Schröder, Chirac and Dutch prime minister Jan Peter Balkenende endorsed the call, claiming that it would be undemocratic to deprive the remaining member states of the chance to have their say on the treaty. Obliging other countries to put the constitution to a vote would also have the likely consequence of ensuring that France and the Netherlands would not be the only member states to say No.

For this reason, Britain has led calls for the ratification process to be abandoned rather than risk a series of demoralising defeats throughout Europe. Even before the French referendum, friends of Tony Blair were arguing that a French No would mean the end of the constitution and that there was no point in holding a British vote on it.

Britain may have moved too soon to try to shut down the ratification process altogether and the consensus now emerging in Europe points to a postponement or suspension of ratification rather than a complete halt. This would mean that no further referendums or parliamentary votes on the constitution would take place while EU leaders engaged in a "period of reflection". The current deadline of November 2006, by which time all governments should have ratified the constitution, would be shelved.

Such a decision, which would have to be agreed by all EU leaders at a summit on June 16th, would allow the Government to postpone Ireland's referendum indefinitely while the EU worked out how to address the concerns expressed by French and Dutch voters.

Few observers in Brussels expect the constitution to be revived within the next two or three years and most believe that no progress will be possible until after Germany has a new - or re-elected - chancellor later this year and France has a new president in 2007.

In the meantime, Blair takes over the EU presidency next month, determined to launch a renewed campaign for economic reform in Europe. Barroso has made a drive for economic reform the central mission of his commission's five-year term, so far with no success whatsoever.
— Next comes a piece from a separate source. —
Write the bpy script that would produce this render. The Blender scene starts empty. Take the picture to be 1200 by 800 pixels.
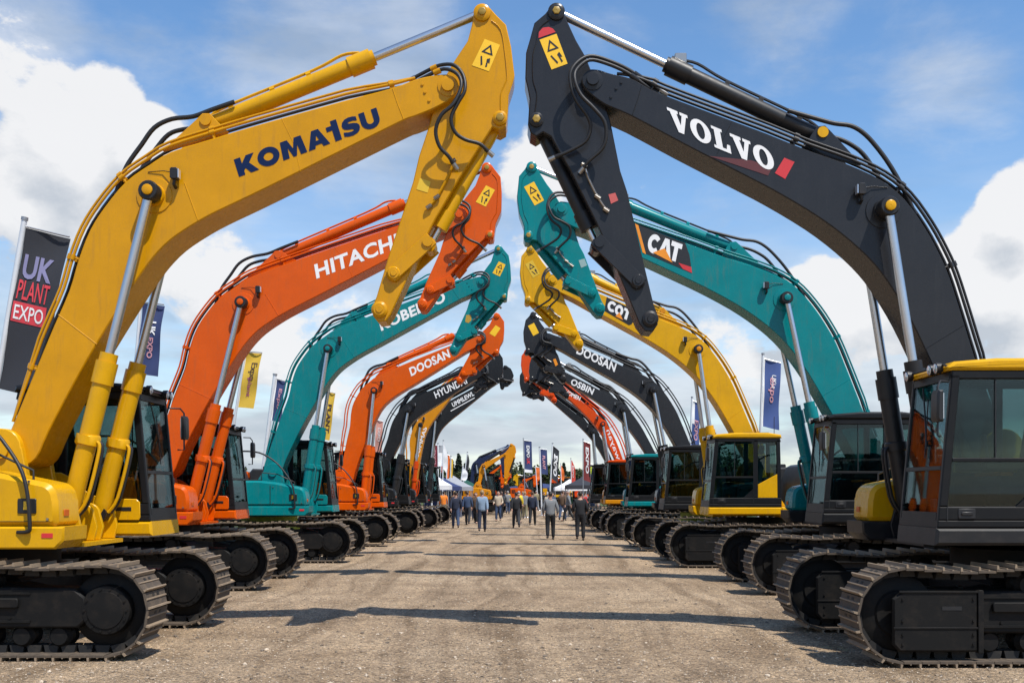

Part of the problem is that most of the steps necessary remain the preserve of national governments and cannot be dictated from Brussels. EU-wide measures such as the proposed services directive, aimed at opening up the European market in services, are deeply unpopular.

The real malaise may have less to do with European institutions or policies than with the feeble democratic life of the EU, as Balkenende suggested after the Dutch vote.

"The idea of Europe has lived for the politicians, but not the Dutch people. That will have to change," he said.

The Financial Times called yesterday for structured national debates on Europe in each member state, modelled on Ireland's National Forum on Europe. Such a bottom-up approach may represent the best route towards giving the EU back to its citizens and building a stronger, more democratic union for the 21st century.